È in questo quadro che si colloca l’intesa per un partenariato strategico Ue-Serbia sulle materie prime critiche, sulle catene di valore delle batterie e sui veicoli elettrici firmata nel luglio scorso a Belgrado. A testimoniare la rilevanza strategica dell’accordo, la presenza non solo del vice presidente della Commissione europea, Maroš Šefčovič, ma anche del cancelliere tedesco, Olaf Scholz.

La miniera di litio, ha spiegato Scholz, è necessaria affinché l'Europa «rimanga sovrana in un mondo che cambia e non dipenda da altri». È l’autonomia strategica a cui anche la Serbia, paese candidato all’Ue, è chiamata a fare la sua parte. E Belgrado ha risposto all’appello, impegnandosi a dare priorità alle case automobilistiche europee in cambio della creazione in Serbia di un’intera catena produttiva di batterie per auto elettriche.

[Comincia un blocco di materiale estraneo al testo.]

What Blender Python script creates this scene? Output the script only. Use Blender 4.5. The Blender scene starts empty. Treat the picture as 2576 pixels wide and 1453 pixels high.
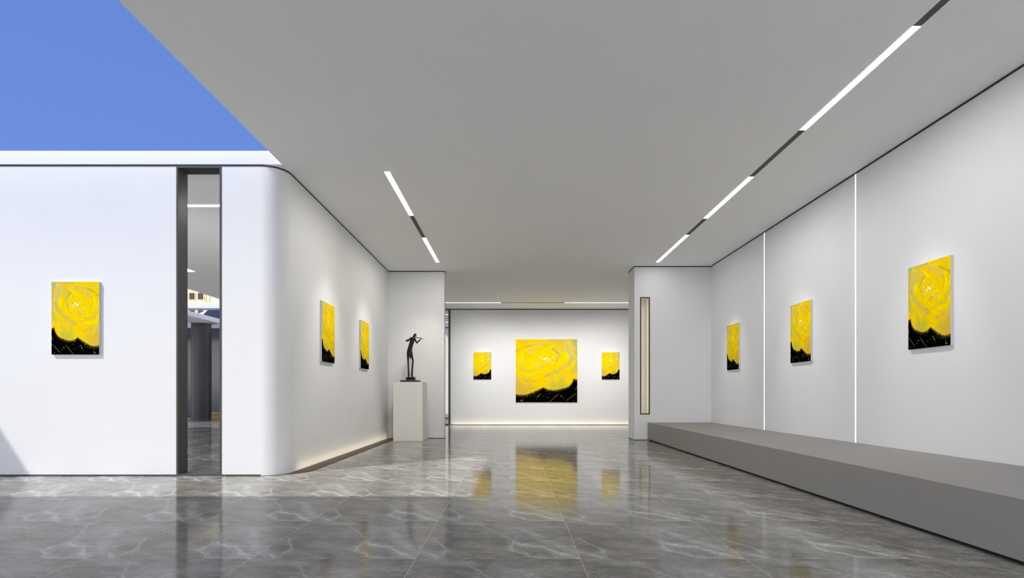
import bpy, bmesh, math
import numpy as np
from mathutils import Vector, Matrix

scene = bpy.context.scene
C = scene.collection
scene.view_settings.view_transform = 'Standard'
scene.view_settings.look = 'None'
scene.view_settings.exposure = 0.0
scene.view_settings.gamma = 1.0

# ------------------------------------------------------------------ main sizes
CAM_H = 1.2
ZC = 4.594            # ceiling underside
ROOF = 4.80           # roof top
YA = 8.176            # white wall under the open roof
XB = -3.394           # side wall after the rounded corner
XR = 5.258            # right wall
YPL = 15.17           # left partition
YPR = 14.60           # right partition
YBACK = 21.90         # back wall
TILE = 1.205

# ------------------------------------------------------------------ materials
def srgb(r, g, b):
    def f(c):
        c /= 255.0
        return c / 12.92 if c <= 0.04045 else ((c + 0.055) / 1.055) ** 2.4
    return (f(r), f(g), f(b), 1.0)

def new_mat(name):
    m = bpy.data.materials.new(name)
    m.use_nodes = True
    nt = m.node_tree
    b = nt.nodes['Principled BSDF']
    return m, nt, b

def paint(name, col, rough=0.6, var=0.03, scale=3.0, spec=0.3, metal=0.0, bump=0.0, bscale=220.0):
    """plain painted / coated surface with faint procedural variation"""
    m, nt, b = new_mat(name)
    N, L = nt.nodes, nt.links
    tc = N.new('ShaderNodeTexCoord')
    nz = N.new('ShaderNodeTexNoise'); nz.inputs['Scale'].default_value = scale
    nz.inputs['Detail'].default_value = 1
    L.new(tc.outputs['Object'], nz.inputs['Vector'])
    mx = N.new('ShaderNodeMix'); mx.data_type = 'RGBA'
    mx.inputs['A'].default_value = tuple(c * (1 - var) for c in col[:3]) + (1,)
    mx.inputs['B'].default_value = tuple(min(1, c * (1 + var)) for c in col[:3]) + (1,)
    L.new(nz.outputs['Fac'], mx.inputs['Factor'])
    L.new(mx.outputs['Result'], b.inputs['Base Color'])
    b.inputs['Roughness'].default_value = rough
    b.inputs['Metallic'].default_value = metal
    b.inputs['Specular IOR Level'].default_value = spec
    if bump:
        n2 = N.new('ShaderNodeTexNoise'); n2.inputs['Scale'].default_value = bscale
        L.new(tc.outputs['Object'], n2.inputs['Vector'])
        bp = N.new('ShaderNodeBump'); bp.inputs['Strength'].default_value = bump
        bp.inputs['Distance'].default_value = 0.002
        L.new(n2.outputs['Fac'], bp.inputs['Height'])
        L.new(bp.outputs['Normal'], b.inputs['Normal'])
    return m

def glow(name, col, strength):
    m, nt, b = new_mat(name)
    b.inputs['Base Color'].default_value = (0.9, 0.9, 0.9, 1)
    b.inputs['Emission Color'].default_value = col
    b.inputs['Emission Strength'].default_value = strength
    return m

def glass(name, refl=0.05, tint=(1, 1, 1, 1)):
    m, nt, b = new_mat(name)
    N, L = nt.nodes, nt.links
    N.remove(b)
    out = N['Material Output']
    tr = N.new('ShaderNodeBsdfTransparent'); tr.inputs['Color'].default_value = tint
    gl = N.new('ShaderNodeBsdfGlossy'); gl.inputs['Roughness'].default_value = 0.01
    lw = N.new('ShaderNodeLayerWeight'); lw.inputs['Blend'].default_value = 0.12
    mul = N.new('ShaderNodeMath'); mul.operation = 'MULTIPLY'; mul.inputs[1].default_value = refl * 10
    L.new(lw.outputs['Fresnel'], mul.inputs[0])
    mx = N.new('ShaderNodeMixShader')
    L.new(mul.outputs[0], mx.inputs['Fac'])
    L.new(tr.outputs[0], mx.inputs[1]); L.new(gl.outputs[0], mx.inputs[2])
    L.new(mx.outputs[0], out.inputs['Surface'])
    return m

def px_to_tile(u, v):
    """a point read off the floor, brought back to tile units"""
    y = 1220 + v / 2.576
    Y = 1390 * CAM_H / (y - 992)
    X = (1000 + u / 2.576 - 1288) * Y / 1390
    return ((X - 0.5) / TILE, (Y - 4.04) / TILE)

VEINS = [  # (polyline, width, strength)
    ([(540, 258), (640, 300), (752, 362)], 0.010, 0.55),
    ([(752, 362), (800, 380), (930, 402), (1060, 440), (1165, 473)], 0.030, 1.0),
    ([(752, 362), (735, 425), (815, 438), (845, 458), (975, 470)], 0.016, 0.9),
    ([(745, 358), (780, 325), (832, 290)], 0.009, 0.55),
    ([(800, 275), (930, 345), (1150, 440)], 0.11, 0.48),
    ([(1168, 335), (1200, 368), (1265, 388), (1335, 425), (1345, 472)], 0.009, 0.6),
    ([(1178, 432), (1260, 444), (1320, 472)], 0.030, 0.75),
    ([(430, 250), (530, 250)], 0.026, 0.45),
    ([(560, 300), (700, 318)], 0.045, 0.30),
    ([(640, 418), (735, 418)], 0.060, 0.28),
]

def marble(name):
    m, nt, b = new_mat(name)
    N, L = nt.nodes, nt.links
    def math_(op, a, b_=None, c=None, clamp=False):
        n = N.new('ShaderNodeMath'); n.operation = op; n.use_clamp = clamp
        for i, s in enumerate((a, b_, c)):
            if s is None: continue
            if isinstance(s, (int, float)): n.inputs[i].default_value = s
            else: L.new(s, n.inputs[i])
        return n.outputs[0]
    def vec(op, a, b_=None, scale=None):
        n = N.new('ShaderNodeVectorMath'); n.operation = op
        for i, s in enumerate((a, b_)):
            if s is None: continue
            if isinstance(s, tuple): n.inputs[i].default_value = s
            else: L.new(s, n.inputs[i])
        if scale is not None:
            if isinstance(scale, (int, float)): n.inputs['Scale'].default_value = scale
            else: L.new(scale, n.inputs['Scale'])
        return n.outputs['Value'] if op in ('DOT_PRODUCT', 'LENGTH') else n.outputs['Vector']
    def noise(v, scale, detail=5, rough=0.55, out='Fac'):
        n = N.new('ShaderNodeTexNoise'); n.noise_dimensions = '2D'
        n.inputs['Scale'].default_value = scale
        n.inputs['Detail'].default_value = detail
        n.inputs['Roughness'].default_value = rough
        L.new(v, n.inputs['Vector'])
        return n.outputs[out]
    geo = N.new('ShaderNodeNewGeometry')
    sp = N.new('ShaderNodeSeparateXYZ'); L.new(geo.outputs['Position'], sp.inputs[0])
    tx = math_('DIVIDE', math_('SUBTRACT', sp.outputs['X'], 0.5), TILE)
    ty = math_('DIVIDE', math_('SUBTRACT', sp.outputs['Y'], 4.04), TILE)
    fx = math_('FRACT', tx); fy = math_('FRACT', ty)
    cb = N.new('ShaderNodeCombineXYZ'); L.new(fx, cb.inputs[0]); L.new(fy, cb.inputs[1])
    P = cb.outputs[0]
    # jagged warp of the tile coordinate
    w1 = vec('SUBTRACT', noise(P, 6.0, 5, 0.72, 'Color'), (0.5, 0.5, 0.5))
    Pw = vec('ADD', P, vec('SCALE', w1, scale=0.10))
    Pw = vec('MULTIPLY', Pw, (1, 1, 0))
    total = None
    for pts, wid, stren in VEINS:
        # keep the polyline in one tile; wrap the second tile's part
        q = [px_to_tile(*p) for p in pts]
        ox = math.floor(sum(p[0] for p in q) / len(q)); oy = math.floor(sum(p[1] for p in q) / len(q))
        q = [(p[0] - ox, p[1] - oy) for p in q]
        dmin = None
        for a, c in zip(q[:-1], q[1:]):
            A = (a[0], a[1], 0.0); BA = (c[0] - a[0], c[1] - a[1], 0.0)
            l2 = BA[0] ** 2 + BA[1] ** 2
            pa = vec('SUBTRACT', Pw, A)
            h = math_('MULTIPLY', vec('DOT_PRODUCT', pa, BA), 1.0 / l2, clamp=True)
            bb = N.new('ShaderNodeVectorMath'); bb.operation = 'SCALE'
            bb.inputs[0].default_value = BA; L.new(h, bb.inputs['Scale'])
            d = vec('LENGTH', vec('SUBTRACT', pa, bb.outputs['Vector']))
            dmin = d if dmin is None else math_('MINIMUM', dmin, d)
        for wk, sk in ((0.9, stren), (3.4, stren * 0.42)):
            mr = N.new('ShaderNodeMapRange'); mr.interpolation_type = 'SMOOTHERSTEP'
            mr.inputs['From Min'].default_value = 0.0; mr.inputs['From Max'].default_value = wid * wk
            mr.inputs['To Min'].default_value = sk; mr.inputs['To Max'].default_value = 0.0
            L.new(dmin, mr.inputs['Value'])
            total = mr.outputs[0] if total is None else math_('MAXIMUM', total, mr.outputs[0])
    # breakup of the veins
    brk = math_('MULTIPLY_ADD', noise(vec('MULTIPLY', Pw, (9, 20, 1)), 1.6, 5, 0.7), 1.9, -0.22, clamp=True)
    veins = math_('MULTIPLY', math_('MULTIPLY', total, brk), math_('MULTIPLY_ADD', noise(P, 60, 3, 0.7), 1.5, 0.22), clamp=True)
    # fine random thin veins, drawn out along the tile
    cb2 = N.new('ShaderNodeCombineXYZ'); L.new(fx, cb2.inputs[1])
    st = vec('MULTIPLY', Pw, (1.4, 3.6, 1))
    r = noise(st, 1.9, 4, 0.6)
    ridge = math_('SUBTRACT', 1.0, math_('MULTIPLY', math_('ABSOLUTE', math_('SUBTRACT', r, 0.5)), 26.0), clamp=True)
    ridge = math_('MULTIPLY', ridge, 0.42)
    # mottling + grain
    mot = noise(vec('MULTIPLY', Pw, (2.0, 2.8, 1)), 2.1, 5, 0.68)
    streak = noise(vec('MULTIPLY', vec('ADD', Pw, vec('SCALE', cb2.outputs[0], scale=0.35)), (3.2, 11.0, 1)), 2.4, 4, 0.65)
    grain = noise(P, 130, 2, 0.6)
    speck = math_('MULTIPLY', math_('GREATER_THAN', grain, 0.62), math_('GREATER_THAN', mot, 0.5))
    f = math_('MULTIPLY_ADD', mot, 1.6, -0.54)
    f = math_('ADD', f, math_('MULTIPLY_ADD', streak, 0.55, -0.26))
    f = math_('ADD', f, math_('MULTIPLY_ADD', grain, 0.75, -0.37))
    f = math_('ADD', f, math_('MULTIPLY', speck, 0.35))
    f = math_('ADD', f, ridge, clamp=True)
    base = N.new('ShaderNodeMix'); base.data_type = 'RGBA'
    base.inputs['A'].default_value = FLOOR_DARK; base.inputs['B'].default_value = FLOOR_MID
    L.new(f, base.inputs['Factor'])
    v = N.new('ShaderNodeMix'); v.data_type = 'RGBA'
    L.new(base.outputs['Result'], v.inputs['A']); v.inputs['B'].default_value = FLOOR_VEIN
    L.new(veins, v.inputs['Factor'])
    # grout
    ex = math_('MINIMUM', fx, math_('SUBTRACT', 1.0, fx)); ey = math_('MINIMUM', fy, math_('SUBTRACT', 1.0, fy))
    gx = math_('LESS_THAN', ex, 0.0019); gy = math_('LESS_THAN', ey, 0.0013)
    gy = math_('MULTIPLY', gy, 0.45)
    g = math_('MAXIMUM', gx, gy)
    gm = N.new('ShaderNodeMix'); gm.data_type = 'RGBA'
    L.new(v.outputs['Result'], gm.inputs['A']); gm.inputs['B'].default_value = srgb(196, 190, 178)
    L.new(g, gm.inputs['Factor'])
    L.new(gm.outputs['Result'], b.inputs['Base Color'])
    b.inputs['Roughness'].default_value = 0.09
    b.inputs['IOR'].default_value = 1.135
    return m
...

Un investimento da circa sei miliardi di euro per centinaia di nuovi posti di lavoro. Il tutto, è stato l’impegno di ambo le parti, nel rispetto dei più elevati standard ambientali. C’è poi una dimensione geopolitica non trascurabile: per Bruxelles l’intesa con Belgrado, stretto alleato di Mosca e Pechino, è un segnale della «lealtà all’Ue» della Serbia, come l’ha ribattezzata lo stesso Vučić in un’intervista a Handelsblatt in cui ha rivelato che anche le case automobilistiche cinesi erano interessate a mettere le mani sul litio di Jadar.

Resistenza

«Una dichiarazione di guerra al popolo serbo». Quando il progetto di Rio Tinto venne accantonato, furono in pochi a pensare che fosse davvero finita. Ed ora che è ricomparso, il paese è tornato a opporre resistenza. Per le strade, sui binari delle stazioni, sui ponti. Una resistenza fisica a un progetto che continua a sollevare dei dubbi. Gli esperti avvertono dei potenziali impatti devastanti della miniera sulle acque sotterranee, sul suolo, sull'utilizzo dell'acqua, sulla perdita di biodiversità e sull'accumulo di rifiuti, denunciando i danni ambientali già provocati dalle trivellazioni effettuate da Rio Tinto nella fase preliminare del progetto.

Sulla reputazione della multinazionale poi aleggia l’ombra della violazione dei diritti umani e del disastro ambientale. E se è chiaro l’interesse del colosso minerario, che grazie a Jadar rientrerebbe tra i più grandi produttori di litio al mondo, non lo sono altrettanto le ricadute per l’economia serba. A complicare il quadro, c’è la sfiducia verso un sistema caratterizzato da una corruzione endemica e da profonde criticità nello Stato di diritto.

Il tutto in un momento in cui Belgrado è tornata a infiammare i Balcani di retorica nazionalista. Un quadro rispetto al quale l’Europa sceglie ancora una volta di chiudere un occhio. Nell’illusione forse che degli investimenti possano riportare il paese sui binari della democrazia.